14 September 2016Insurance

ILS can diversify into energy, marine, terror and cyber

The insurance-linked securities (ILS) market needs to embrace more forms of risk, according to Tom Johansmeyer, assistant vice president, PCS strategy and development at ISO Claims Analytics.

“When you think about the distinction between ILS and traditional reinsurance, there’s a distinction of capital, but the bigger problem is risk,” Johansmeyer told Monte Carlo Today. “Risk does not know that distinction. So whether you’re with an ILS fund or a traditional reinsurer, what you need is to source your risk into the marketplace.”

Johansmeyer said there was only so much that could be done with US property/catastrophe, and that what the market needs to fuel growth is new forms of risk coming in, such as energy, marine, terror and cyber.

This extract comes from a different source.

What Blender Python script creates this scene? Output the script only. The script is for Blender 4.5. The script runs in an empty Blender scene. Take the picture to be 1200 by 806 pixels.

He said that ISO/Verisk was considering a lot of options at the moment and that where the company eventually lands will depend on a number of factors, adding that his team’s biggest priority was to identify which forms of original risk the market needs to address, and considering what kinds of risk could be subsumed by an ILS fund.

“Capital providers of all types need new forms of risk to come into the markets, so that they can deploy more effectively. In terms of what I think could work best, energy and marine need to happen.

“The industry needs a credible window to make that happen and energy and marine is my top priority right now. When I took over PCS in May I made energy and marine my raison d’être, with terror very close behind.”

Johansmeyer said that terror and cyber are now creeping into global P/C programmes and that the market was at a point where people are thinking and talking about their terror/cyber accumulations; this will continue far more after the January 1 renewals, he added.